Held: The claim was dismissed.

(1) The word “restricting” in section 80(1) and (2A) of the 1990 Act, read in context, was being applied to the occurrence or recurrence of a nuisance and was being used as the equivalent in relation to such events of abating and prohibiting. It was also significant that the section did not refer to restricting the nuisance but to restricting the occurrence or recurrence of the nuisance. Although a nuisance could be restricted in the sense of being left in being but reduced in its scope, the same could not readily be said of an occurrence or recurrence.

The purpose of the 1990 Act was to protect members of the public from statutory nuisances and to provide for the removal of statutory nuisances in a way which took account of the existence of other factors. That included the fact that the total removal of a nuisance might not be practicable and that in such circumstances the taking of the best practicable means to counteract its effects might be the most that could be achieved. It was particularly telling that the best practicable means defence could operate even when those means were directed not at preventing the nuisance but at counteracting its effects.
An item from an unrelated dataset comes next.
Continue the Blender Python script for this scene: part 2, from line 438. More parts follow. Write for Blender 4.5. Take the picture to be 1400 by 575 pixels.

(2) The duty under section 80(1) was to serve a notice where the authority “is satisfied” that a statutory nuisance existed or was likely to occur or recur. It would be surprising if the authority, having served a notice on the basis that it was satisfied on the evidence available at a particular point in time, were thereafter unable to withdraw the notice even if, because of changes of expert opinion or other changes in circumstances, it ceased to be satisfied that a statutory nuisance existed or was likely to occur or recur. Further, in reaching a decision under section 80(1), the local authority was performing an executive function, not a judicial function.

In the absence of an implied power to withdraw an abatement notice, the enforcement provisions would be unduly rigid. It seemed senseless that an authority should be unable to withdraw an abatement notice which it no longer considered to be appropriate. A power of withdrawal was consistent with, and served to promote rather than to undermine, the legislative scheme. There was no difficulty in implying such a power: R v Bristol City Council, ex p Everett [1999] 3 PLR 14; [1999] 1 WLR 92 applied.

Although the withdrawal and the variation of an abatement notice were different acts, the material considerations were the same in respect of each of those powers. The considerations which led the courts in Everett to find that there was a power to withdraw were also present when considering whether there was a power to vary. Consequently, the approach taken in Everett applied equally to a power to vary and the court was bound to conclude that a local authority could lawfully exercise the latter power.

(3) A power for a local authority to vary an abatement notice would promote the purposes of the 1990 Act in the same way as a power to withdraw would and essentially for the same reasons, namely the avoidance of undue rigidity and the avoidance of artificiality flowing from the existence of the discretion not to prosecute. The existence of a power to vary would promote the purposes of the Act by regularising and formalising positions which might otherwise be unstated or unclear. In that regard, the existence of a power to vary would operate to promote the purposes of the Act rather more effectively than the use of the power of withdrawal. That was because variation meant that the control provided by an abatement notice would remain in place but, because of the variation, that control would be more appropriately directed to the circumstances at a given time.

(4) Consequently, there was no material difference between the variation of an abatement notice and its withdrawal, and substantially the same considerations applied to the question of whether the power to take either of those steps arose by way of necessary implication from the 1990 Act. There was no proper basis for distinguishing the approach applied in the circumstances of Everett from that to be applied in the present case. Therefore, the court was required to find that it was lawful for a local authority to vary an abatement notice so as to reduce the restrictions imposed thereby. Accordingly, the defendant had the power to make the variation in the present case.  Everett applied.

Piers Riley-Smith (instructed by Richard Buxton Solicitors) appeared for the claimant; Gordon Wignall (instructed by Hinckley and Bosworth Borough Council) appeared for the defendant.